Nick heard “Down Home Blues” as sung by Denise LaSalle, a powerful singer – somewhat like Lil Green, he says- who works the South and sells a lot of records there. “She’s got a lowdown sound” Nick says. “She has that Mississippi twang. All them girls, they know. They’ve been through the whole thing.” And, as you can hear from Nick’s vocal, as well as his horn, so has Nick.

“Reverend John Gensel” is the minister of the jazz community. He’s based at St. Peter’s Lutheran Church in Manhattan, but his availability extends ecumenically anywhere a jazz musician has need of him. He marries them, buries them, and is a friend, a close friend, of more jazz players than any non-jazz musician has ever been. Gensel is astoundingly unpretentious, not in the least self-righteous, has a gentle but perceptive wit, and all in all, is almost too good to be true. But he is true.

Big Nick wrote this song for the pastor “because he has dedicated his life to music and to musicians. And he has done several things for me. He is so honest. So up front. If only all people connected with our music were like him.”

“A Flower Is A Lovesome Thing” is Billy Strayhorn’s. Strayhorn, as every school child should know, but doesn’t, was a long-time associate of Duke Ellington as arranger, co-composer, and creative listener. When Big Nick was the leader of the band, master of ceremonies and booker of the Paradise Club in Harlem in the early 1950’s, Strayhorn lived up the street from the club. “He’s bring people from all over the world into the Paradise,” says Nick, “Swea’ Pea liked the way I played and sometimes, when he was feeling good, he’d play piano there.”

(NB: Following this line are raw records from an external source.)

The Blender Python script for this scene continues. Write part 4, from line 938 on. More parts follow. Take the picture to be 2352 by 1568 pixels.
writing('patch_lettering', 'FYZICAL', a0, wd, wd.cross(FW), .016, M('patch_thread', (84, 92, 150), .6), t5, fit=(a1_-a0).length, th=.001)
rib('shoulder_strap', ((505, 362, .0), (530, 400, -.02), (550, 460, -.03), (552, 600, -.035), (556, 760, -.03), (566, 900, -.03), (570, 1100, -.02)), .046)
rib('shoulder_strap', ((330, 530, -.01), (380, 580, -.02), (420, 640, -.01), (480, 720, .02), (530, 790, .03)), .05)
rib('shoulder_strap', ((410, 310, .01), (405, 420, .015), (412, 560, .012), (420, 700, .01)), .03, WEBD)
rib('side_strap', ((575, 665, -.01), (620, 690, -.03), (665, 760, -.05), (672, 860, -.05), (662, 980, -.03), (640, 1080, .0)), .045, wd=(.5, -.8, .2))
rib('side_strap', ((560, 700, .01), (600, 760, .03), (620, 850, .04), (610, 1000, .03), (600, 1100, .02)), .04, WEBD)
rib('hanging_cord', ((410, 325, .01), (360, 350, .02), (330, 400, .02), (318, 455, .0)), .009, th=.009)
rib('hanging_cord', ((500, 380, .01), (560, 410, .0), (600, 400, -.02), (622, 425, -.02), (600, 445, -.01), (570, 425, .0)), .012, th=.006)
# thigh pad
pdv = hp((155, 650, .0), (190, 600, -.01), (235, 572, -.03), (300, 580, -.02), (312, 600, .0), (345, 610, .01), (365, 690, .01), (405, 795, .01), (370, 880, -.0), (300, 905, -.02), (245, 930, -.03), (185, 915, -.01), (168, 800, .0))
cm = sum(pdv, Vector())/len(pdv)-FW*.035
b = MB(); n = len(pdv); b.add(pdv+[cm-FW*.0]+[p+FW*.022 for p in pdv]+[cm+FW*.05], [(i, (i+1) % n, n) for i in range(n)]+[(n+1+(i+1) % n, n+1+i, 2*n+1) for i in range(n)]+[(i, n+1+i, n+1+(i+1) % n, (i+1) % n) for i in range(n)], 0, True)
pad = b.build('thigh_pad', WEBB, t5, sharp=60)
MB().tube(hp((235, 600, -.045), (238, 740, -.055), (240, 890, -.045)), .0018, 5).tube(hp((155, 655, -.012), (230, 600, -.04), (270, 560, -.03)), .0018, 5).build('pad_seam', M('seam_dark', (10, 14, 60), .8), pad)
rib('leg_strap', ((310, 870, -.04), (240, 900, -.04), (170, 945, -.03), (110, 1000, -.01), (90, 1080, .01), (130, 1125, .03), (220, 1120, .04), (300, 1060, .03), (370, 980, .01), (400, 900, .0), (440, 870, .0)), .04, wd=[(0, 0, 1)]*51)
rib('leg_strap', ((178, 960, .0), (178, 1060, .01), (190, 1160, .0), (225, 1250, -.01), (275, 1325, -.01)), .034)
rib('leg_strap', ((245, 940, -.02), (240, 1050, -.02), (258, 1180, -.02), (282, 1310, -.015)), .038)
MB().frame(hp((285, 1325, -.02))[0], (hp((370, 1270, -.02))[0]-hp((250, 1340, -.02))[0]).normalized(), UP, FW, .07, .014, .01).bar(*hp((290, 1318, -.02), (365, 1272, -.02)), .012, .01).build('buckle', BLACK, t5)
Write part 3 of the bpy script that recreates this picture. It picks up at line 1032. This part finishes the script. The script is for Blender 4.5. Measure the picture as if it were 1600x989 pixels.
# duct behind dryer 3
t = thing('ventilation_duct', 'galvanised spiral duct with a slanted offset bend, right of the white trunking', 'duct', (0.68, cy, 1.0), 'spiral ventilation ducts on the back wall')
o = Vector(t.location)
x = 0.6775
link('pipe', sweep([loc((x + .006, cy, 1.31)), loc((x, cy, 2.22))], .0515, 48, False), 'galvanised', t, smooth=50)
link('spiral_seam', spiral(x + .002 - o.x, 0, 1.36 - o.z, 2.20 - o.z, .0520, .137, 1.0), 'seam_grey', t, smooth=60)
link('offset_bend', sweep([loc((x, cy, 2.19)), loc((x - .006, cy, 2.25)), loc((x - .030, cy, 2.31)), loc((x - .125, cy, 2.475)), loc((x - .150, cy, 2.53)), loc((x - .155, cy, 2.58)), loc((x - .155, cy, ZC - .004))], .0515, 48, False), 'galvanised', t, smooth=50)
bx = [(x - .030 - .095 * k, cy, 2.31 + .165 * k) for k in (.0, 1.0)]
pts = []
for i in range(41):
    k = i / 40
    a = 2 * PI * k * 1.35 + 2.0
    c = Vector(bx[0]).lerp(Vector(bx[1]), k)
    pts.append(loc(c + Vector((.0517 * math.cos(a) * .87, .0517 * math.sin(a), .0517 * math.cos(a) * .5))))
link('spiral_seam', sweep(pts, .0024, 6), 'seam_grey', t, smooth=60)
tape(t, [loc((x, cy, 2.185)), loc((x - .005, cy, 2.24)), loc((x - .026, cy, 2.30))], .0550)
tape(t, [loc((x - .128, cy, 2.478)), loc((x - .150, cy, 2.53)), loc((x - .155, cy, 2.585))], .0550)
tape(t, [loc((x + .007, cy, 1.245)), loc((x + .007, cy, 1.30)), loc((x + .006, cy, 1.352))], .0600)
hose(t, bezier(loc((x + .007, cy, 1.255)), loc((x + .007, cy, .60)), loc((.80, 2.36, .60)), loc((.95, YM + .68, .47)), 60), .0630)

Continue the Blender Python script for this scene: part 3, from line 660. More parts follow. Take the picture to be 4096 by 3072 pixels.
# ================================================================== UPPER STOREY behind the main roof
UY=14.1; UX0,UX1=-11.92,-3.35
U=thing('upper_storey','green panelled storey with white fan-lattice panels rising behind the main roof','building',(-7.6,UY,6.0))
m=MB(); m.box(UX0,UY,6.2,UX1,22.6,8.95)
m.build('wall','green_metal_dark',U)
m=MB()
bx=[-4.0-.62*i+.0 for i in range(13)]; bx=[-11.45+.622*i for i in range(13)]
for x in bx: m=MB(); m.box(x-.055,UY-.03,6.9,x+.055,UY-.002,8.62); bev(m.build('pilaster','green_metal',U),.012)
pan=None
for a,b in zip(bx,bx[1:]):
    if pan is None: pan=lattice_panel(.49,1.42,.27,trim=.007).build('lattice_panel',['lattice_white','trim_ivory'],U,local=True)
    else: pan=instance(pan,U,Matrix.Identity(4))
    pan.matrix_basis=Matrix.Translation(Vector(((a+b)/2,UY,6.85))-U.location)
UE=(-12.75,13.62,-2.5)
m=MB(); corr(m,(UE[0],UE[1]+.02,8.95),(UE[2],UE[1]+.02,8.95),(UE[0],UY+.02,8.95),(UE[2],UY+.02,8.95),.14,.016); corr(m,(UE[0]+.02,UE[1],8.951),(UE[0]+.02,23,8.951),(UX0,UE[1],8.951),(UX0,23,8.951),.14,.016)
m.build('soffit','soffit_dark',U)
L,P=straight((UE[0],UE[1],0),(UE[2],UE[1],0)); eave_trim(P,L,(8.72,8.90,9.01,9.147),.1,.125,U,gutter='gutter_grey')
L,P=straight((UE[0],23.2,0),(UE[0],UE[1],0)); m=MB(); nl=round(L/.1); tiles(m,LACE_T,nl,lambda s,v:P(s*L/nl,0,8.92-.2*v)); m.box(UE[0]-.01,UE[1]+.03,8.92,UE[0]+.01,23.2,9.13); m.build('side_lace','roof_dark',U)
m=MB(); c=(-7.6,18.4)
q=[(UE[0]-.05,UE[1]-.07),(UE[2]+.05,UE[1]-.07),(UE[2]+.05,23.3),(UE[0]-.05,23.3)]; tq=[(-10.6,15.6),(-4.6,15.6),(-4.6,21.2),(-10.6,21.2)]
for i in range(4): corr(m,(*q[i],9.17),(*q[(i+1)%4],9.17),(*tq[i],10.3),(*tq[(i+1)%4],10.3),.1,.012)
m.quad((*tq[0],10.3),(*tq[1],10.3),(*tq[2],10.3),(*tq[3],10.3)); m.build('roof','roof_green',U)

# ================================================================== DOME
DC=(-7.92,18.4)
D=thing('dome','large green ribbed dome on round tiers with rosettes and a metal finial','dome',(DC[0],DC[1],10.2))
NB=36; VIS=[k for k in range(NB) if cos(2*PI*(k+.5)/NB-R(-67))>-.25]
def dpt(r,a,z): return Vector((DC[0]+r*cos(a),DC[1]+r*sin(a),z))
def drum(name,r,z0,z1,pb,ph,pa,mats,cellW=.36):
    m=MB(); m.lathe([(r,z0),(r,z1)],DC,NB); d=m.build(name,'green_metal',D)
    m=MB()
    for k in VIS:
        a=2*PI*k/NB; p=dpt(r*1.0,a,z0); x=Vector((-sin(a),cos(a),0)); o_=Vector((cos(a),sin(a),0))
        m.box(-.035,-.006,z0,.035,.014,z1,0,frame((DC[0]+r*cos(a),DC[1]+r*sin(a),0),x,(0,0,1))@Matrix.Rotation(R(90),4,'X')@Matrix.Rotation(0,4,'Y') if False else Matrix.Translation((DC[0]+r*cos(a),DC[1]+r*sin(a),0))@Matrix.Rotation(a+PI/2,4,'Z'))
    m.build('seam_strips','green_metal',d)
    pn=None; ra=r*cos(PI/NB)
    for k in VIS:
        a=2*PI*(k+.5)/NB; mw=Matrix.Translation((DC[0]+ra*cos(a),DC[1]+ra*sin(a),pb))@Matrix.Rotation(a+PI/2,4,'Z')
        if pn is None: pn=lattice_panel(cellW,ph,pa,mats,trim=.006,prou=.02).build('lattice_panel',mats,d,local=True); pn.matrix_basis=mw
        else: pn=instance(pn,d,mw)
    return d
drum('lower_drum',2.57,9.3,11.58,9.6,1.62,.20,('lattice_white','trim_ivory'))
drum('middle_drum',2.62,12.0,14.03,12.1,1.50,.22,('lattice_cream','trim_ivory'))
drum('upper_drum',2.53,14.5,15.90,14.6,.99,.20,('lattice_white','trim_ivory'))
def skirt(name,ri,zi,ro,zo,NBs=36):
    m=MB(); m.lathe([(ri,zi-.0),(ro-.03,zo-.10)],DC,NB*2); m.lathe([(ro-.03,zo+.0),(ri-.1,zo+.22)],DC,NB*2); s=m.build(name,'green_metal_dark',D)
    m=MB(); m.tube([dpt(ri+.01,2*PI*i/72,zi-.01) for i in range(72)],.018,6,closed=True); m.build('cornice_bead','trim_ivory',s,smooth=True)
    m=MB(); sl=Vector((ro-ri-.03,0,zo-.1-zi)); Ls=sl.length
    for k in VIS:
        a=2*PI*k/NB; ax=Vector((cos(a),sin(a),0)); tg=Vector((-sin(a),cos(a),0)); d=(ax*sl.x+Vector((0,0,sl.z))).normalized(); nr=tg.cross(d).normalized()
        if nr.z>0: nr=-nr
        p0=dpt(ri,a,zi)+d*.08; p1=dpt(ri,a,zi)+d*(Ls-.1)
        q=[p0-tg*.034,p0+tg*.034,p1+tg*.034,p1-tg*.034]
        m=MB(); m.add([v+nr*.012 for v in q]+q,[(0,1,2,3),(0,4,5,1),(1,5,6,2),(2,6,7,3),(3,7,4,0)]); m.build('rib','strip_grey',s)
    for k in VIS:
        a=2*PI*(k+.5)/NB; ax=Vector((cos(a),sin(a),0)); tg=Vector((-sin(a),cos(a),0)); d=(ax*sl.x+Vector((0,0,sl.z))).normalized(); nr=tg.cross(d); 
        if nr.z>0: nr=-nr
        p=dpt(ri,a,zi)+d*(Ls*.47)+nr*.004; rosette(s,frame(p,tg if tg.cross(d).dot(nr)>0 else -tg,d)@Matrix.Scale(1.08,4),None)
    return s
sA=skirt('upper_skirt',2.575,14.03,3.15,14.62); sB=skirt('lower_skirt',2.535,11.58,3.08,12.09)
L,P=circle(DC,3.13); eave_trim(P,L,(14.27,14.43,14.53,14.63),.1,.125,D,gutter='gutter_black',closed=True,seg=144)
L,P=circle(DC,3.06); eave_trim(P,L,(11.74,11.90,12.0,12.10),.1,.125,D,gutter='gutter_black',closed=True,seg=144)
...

“He used to give me advice. He’d say ‘ Nick, don’t do nothing but be yourself.”

The preceding “Two For The Road” and the succeeding “I’m Pulling Through” show additional ways in which Nick “speaks” through his horn. As Eric Snider wrote, in reviewing the first album for “Music Magazine”, “Nick spends more energy finding the right notes than cramming in as many as he can.” The reason for that is that he’s not just playing notes. He’s telling stories, real-life stories.

“Reincarnation of Sonny Clarke” came to Nick’s attention when he was in New Orleans with the Marsalis family ( Ellis, Wynton, et. al). “We did a concert, and a pianist, Mike Pellera, was also on it. He’s an admirer of Sonny Clarke, and he wrote and dedicated this song to Sonny in order to remind people how great he was.”

Working with Nick in this set is a consistently resilient, attentive, and anticipatory rhythm section. John Miller is described by Nick as “a great musician and a fine human being. He was Stanley Turrentine’s musical director for twelve years, and he often works with me.”

If I were putting together a television program on the challenge and great pleasures of jazz drumming, I’d make sure he Billy Hart had a featured place in it. He is an instructive, subtle delight to watch, as well as to hear.

“I first worked with Billy Hart at a fund raiser for a jazz radio station WGBO,” Nick says. “There was no rehearsal. He walked in cold and fitted right in. He’s a natural.”

Nick met bassist Dave Jackson a couple of years ago and was struck by “his musicianship, his dedication, and the fact hat he’s a gentleman.”

In directing this album, Nick adds, “before each tune, I’d explain what it was all about. And if it was a ballad, I’d read out the lyrics.” It’s all part of making the story clear and meaningful to the musicians and thereby to the listeners. That’s Big Nick’s passion. Or, as he puts it:

“At the last count, there were 6 billion people in the world and I would like o reach as many as I can with a big, deep and warm sound.”